Other Books Related to A Warning to the Curious

M. R. James is known as having invented the “antiquarian” ghost story—most of his stories take place in historical European towns and center around ancient legends or objects. His literary impact in the horror genre is far reaching. Most notably, H. P. Lovecraft and Stephen King incorporated aspects of James’s style into their writing. James himself was a fan of traditional authors like William Shakespeare and Charles Dickens. Dickens had a particularly noticeable influence on James’s stories, and “A Warning to the Curious” even mentions Great Expectations in its opening paragraphs. James often uses a Dickensian style to set the scene for his stories, describing gloomy and bleak backdrops in extreme detail. He also had notably traditional views on culture and literature.
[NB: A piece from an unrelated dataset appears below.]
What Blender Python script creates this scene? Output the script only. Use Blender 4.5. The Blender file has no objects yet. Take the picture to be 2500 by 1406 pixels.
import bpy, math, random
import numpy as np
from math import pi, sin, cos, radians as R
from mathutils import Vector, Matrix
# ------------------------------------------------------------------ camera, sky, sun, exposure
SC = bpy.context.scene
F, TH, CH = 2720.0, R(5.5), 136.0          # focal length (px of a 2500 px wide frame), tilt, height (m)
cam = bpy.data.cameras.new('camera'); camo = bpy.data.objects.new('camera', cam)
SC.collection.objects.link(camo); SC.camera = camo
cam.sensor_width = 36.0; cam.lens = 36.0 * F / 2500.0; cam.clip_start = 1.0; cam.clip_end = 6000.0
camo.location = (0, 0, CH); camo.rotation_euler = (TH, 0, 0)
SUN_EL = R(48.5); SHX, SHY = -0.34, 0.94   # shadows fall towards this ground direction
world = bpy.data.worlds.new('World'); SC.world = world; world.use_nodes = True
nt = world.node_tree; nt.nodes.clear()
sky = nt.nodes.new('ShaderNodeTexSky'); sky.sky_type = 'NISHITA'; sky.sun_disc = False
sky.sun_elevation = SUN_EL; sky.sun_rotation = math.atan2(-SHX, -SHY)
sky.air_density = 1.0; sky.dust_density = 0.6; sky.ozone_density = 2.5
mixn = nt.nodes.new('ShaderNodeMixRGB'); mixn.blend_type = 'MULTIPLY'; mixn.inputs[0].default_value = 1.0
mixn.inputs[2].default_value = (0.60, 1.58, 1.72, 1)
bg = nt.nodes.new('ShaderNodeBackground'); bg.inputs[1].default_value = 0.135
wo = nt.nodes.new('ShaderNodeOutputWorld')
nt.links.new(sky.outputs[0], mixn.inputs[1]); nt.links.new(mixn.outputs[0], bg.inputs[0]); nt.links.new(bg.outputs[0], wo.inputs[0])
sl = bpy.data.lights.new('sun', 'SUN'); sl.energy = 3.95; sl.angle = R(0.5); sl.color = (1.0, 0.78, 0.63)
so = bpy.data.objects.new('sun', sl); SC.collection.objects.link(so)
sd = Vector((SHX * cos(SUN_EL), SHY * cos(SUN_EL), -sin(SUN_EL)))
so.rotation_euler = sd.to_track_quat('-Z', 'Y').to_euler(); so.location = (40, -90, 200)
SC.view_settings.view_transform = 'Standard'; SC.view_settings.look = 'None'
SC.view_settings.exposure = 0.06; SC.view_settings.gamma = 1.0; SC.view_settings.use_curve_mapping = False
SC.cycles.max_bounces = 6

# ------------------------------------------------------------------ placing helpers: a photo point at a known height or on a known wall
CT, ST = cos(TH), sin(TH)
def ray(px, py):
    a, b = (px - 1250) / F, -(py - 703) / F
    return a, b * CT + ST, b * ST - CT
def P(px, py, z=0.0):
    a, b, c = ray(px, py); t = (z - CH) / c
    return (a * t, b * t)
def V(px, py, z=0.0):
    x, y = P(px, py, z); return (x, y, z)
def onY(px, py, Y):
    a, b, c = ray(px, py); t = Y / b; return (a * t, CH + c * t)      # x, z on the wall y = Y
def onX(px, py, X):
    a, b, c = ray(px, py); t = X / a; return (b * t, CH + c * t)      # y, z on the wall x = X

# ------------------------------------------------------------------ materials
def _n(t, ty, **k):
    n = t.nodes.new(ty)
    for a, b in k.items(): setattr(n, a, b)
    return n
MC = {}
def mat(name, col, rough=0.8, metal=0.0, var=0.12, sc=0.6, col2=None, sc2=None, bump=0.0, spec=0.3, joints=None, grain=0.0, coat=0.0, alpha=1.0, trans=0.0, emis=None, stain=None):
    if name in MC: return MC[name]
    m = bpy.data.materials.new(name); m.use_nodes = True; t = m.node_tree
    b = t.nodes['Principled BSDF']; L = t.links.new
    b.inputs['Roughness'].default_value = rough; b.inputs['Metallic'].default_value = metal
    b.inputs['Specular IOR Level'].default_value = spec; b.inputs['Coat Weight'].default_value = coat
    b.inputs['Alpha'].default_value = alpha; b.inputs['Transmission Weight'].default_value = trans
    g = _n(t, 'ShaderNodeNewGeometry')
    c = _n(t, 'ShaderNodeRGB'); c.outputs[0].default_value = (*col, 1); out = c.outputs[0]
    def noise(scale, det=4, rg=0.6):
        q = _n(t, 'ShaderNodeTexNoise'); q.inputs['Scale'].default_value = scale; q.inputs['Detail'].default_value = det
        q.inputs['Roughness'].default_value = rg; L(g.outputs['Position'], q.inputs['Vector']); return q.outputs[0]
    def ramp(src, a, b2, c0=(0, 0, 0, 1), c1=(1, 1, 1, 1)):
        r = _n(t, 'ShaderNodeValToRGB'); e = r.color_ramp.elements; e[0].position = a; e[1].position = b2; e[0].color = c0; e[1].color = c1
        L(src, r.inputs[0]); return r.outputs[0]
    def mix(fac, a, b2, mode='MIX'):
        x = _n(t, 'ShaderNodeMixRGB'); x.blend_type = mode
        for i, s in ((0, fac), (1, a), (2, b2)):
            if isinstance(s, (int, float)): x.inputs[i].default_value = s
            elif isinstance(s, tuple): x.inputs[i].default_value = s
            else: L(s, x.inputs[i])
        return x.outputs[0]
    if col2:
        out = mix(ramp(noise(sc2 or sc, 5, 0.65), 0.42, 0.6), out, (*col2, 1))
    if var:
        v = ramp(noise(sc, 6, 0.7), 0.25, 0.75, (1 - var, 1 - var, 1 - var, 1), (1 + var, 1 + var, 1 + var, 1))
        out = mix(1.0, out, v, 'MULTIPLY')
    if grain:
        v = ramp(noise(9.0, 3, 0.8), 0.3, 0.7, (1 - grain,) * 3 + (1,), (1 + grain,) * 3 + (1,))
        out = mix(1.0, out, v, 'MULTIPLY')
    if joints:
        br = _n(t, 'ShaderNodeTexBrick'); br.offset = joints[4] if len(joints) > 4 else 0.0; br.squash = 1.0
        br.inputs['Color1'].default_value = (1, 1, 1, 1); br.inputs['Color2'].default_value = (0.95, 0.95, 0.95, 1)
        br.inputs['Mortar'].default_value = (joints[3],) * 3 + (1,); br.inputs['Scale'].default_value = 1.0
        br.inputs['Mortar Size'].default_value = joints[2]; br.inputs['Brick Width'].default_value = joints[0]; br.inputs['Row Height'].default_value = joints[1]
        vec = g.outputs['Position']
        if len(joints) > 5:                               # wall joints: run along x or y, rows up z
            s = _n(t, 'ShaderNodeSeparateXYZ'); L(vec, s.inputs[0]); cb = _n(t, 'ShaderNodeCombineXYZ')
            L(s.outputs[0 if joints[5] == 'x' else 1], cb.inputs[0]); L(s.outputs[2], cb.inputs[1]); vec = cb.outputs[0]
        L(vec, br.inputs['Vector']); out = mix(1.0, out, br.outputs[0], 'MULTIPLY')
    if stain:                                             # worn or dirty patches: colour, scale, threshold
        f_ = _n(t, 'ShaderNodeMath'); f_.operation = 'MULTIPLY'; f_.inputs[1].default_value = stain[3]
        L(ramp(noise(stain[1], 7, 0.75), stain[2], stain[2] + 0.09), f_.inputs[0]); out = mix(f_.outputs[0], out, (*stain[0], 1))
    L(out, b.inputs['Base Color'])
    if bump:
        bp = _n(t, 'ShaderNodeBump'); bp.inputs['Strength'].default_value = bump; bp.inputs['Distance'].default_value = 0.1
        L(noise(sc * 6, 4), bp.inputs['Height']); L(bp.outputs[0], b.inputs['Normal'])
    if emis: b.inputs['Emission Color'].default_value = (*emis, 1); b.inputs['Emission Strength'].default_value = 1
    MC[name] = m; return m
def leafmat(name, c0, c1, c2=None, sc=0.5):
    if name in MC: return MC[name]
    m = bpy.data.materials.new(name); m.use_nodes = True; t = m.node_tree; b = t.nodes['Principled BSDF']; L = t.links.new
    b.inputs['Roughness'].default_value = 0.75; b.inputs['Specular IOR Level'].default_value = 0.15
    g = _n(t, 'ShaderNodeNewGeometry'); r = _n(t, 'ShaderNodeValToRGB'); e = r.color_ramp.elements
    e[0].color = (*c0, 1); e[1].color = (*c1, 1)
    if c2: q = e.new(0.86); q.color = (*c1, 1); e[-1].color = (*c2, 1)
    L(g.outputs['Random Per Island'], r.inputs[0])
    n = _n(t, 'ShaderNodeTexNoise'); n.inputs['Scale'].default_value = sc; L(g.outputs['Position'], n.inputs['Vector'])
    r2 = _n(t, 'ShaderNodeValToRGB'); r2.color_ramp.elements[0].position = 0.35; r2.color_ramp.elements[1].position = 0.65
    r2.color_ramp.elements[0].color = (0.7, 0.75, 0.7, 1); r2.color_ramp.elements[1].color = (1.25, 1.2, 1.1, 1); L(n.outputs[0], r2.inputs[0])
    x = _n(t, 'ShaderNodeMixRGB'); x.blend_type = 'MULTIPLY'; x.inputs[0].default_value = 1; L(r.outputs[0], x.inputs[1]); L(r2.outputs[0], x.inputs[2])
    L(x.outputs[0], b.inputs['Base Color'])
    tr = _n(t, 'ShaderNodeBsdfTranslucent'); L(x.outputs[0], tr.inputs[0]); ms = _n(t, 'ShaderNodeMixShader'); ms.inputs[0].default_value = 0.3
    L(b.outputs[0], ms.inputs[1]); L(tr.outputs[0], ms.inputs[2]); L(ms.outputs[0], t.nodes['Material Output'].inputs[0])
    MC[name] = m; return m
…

He openly disliked James Joyce and other authors who used profanity or sexual imagery, though critics have suggested that M. R. James subconsciously incorporated quasi-sexual imagery into his own writing. Although “A Warning to the Curious” is different in tone, it’s worth considering it alongside other famous tales about ghosts, such as Henry James’s The Turn of the Screw, Shirley Jackson’s The Haunting of Hill House, and Charlotte Perkins Gilman’s “The Yellow Wallpaper.”
Key Facts about A Warning to the Curious
  • Full Title: A Warning to the Curious
  • When Written: 1925
  • Where Written: Eton, Berkshire, England
  • When Published: 1925
  • Literary Period: Modernism
  • Genre: Short Story, Horror
  • Setting: Seaburgh, England (a fictionalized version of the real town Aldeburgh, England)
  • Climax: William Ager’s ghost kills Paxton.
  • Antagonist: William Ager’s ghost
  • Point of View: First Person

Extra Credit for A Warning to the Curious

Child Prodigy. James was an extremely precocious child, and it is said that he could read and understand Ethiopic, an ancient Semitic language, before he was in high school.

Christmas Tradition. In Victorian England, reading ghost stories out loud was a Christmas tradition. James was known for the animated way he read his own stories to his friends around Christmastime.